Quando nel 1926, Ercoli, ossia Togliatti, viene chiamato come membro eminente dell’Esecutivo del Komintern, a restare a Mosca, dalla quale si muoverà per missioni di dirigente d’alto rango, il suo destino si identifica con la tragedia del comunismo mentre il capo sardo viene, lo stesso anno, sottratto alla vita civile e agli affetti umani. Togliatti si incarta nell’ideologia; Gramsci tenta di difendersene e si avvia verso la morte annunziata che avverrà il 27 aprile del 1937, in circostanze per alcuni aspetti oscure. Togliatti percorrerà come a cavallo quasi l’intero secolo fino alla sua seconda metà: senza che un dubbio lo sfiori, un ripensamento lo incrini, la cultura ne faccia vacillare qualche certezza: eroe eponimo nella nomenklatura sovietica del Terrore.
Il 27 aprile del 1944, Ercoli rientra in Italia e si impegna con piglio oggettivamente operoso alla edificazione di un partito non diverso nella sua collocazione internazionale ma più interessato alle vicende nazionali, dalla creazione della repubblica, alla stesura di una Costituzione moderna, partecipando come Ministro sino al 1947 al governo del Paese. Non volle, o meglio non poté, adottare una rivoluzione in Italia, comunque differente per epoca e contenuti da quella russa. Gli accordi fra le grandi potenze vincitrici della guerra gli impedivano di ottenere l’aiuto sovietico ad un rivolgimento violento del nostro Paese, l’Italia essendo esclusa, nella spartizione consensuale, da ogni avventurismo anti-democratico che invece travolse tutto l’Est del mondo. Soprattutto il partito “nuovo” di Togliatti fu battuto nettamente dagli elettori italiani nel 1948 dal 48,5 andato alla Democrazia Cristiana o, meglio, ai Comitati civici. Avendo scelto, anche se con interessate correzioni, il terreno del confronto, il capo comunista su questo terreno venne battuto in campo aperto. E’ una visione forse riduttiva ma certamente ispirata dalla realtà, anche se non vanno taciute, per completezza di giudizio, le due portanti architravi dell’azione politica togliattiana: l’attenzione originale al mondo cattolico e vaticano; la edificazione del partito come operazione di cultura e di produzione editoriale (Einaudi, Feltrinelli, Fondazione Gramsci). In essa si riscontrano le stesse censure, gli analoghi divieti, le strumentalizzazioni di una concezione marxista che fu vincolante ma non vittoriosa.

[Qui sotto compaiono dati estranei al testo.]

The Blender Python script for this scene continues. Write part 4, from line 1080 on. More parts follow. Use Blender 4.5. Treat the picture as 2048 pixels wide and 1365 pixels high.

Di Togliatti si è scritto che fu “uomo di frontiera”. Può darsi. Preferisco fargli posto in qualche girone dell’Inferno di Dante nel quale non stanno gli inetti.
RICORDA
Il 18 aprile e il tracollo della sinistra
“Il Papa [Pio XII, ndr.] aveva già proclamato l’impegno per tutti i cattolici: «Il tempo della riflessione e dei progetti è passato; è l’ora dell’azione. Siete pronti? I Fronti contrari nel campo religioso e morale si vengono sempre più chiaramente delineando: è l’ora della prova. La dura gara di cui parla san Paolo è in corso». Poi nell’inverno immediatamente precedente al fatale aprile elettorale, gettò perentoriamente sul piano intimo delle coscienze l’autentica posta in gioco: «O con Cristo, o contro Cristo». Il Capo del partito comunista individuò subito nell’intervento pontificio il dato essenziale del tracollo delle sinistre e, soprattutto il fatto che non tanto e non solo De Gasperi sarebbe stato il vittorioso ma, in buona sostanza, Gedda, organizzatore e suscitatore della sollevazione del Comitati Civici. Il tracollo elettorale ebbe, per il Fronte, natura epocale”
(Massimo Caprara, Togliatti ritratto da vicino, Itaca, Castel Bolognese 2003, pp. 25-26).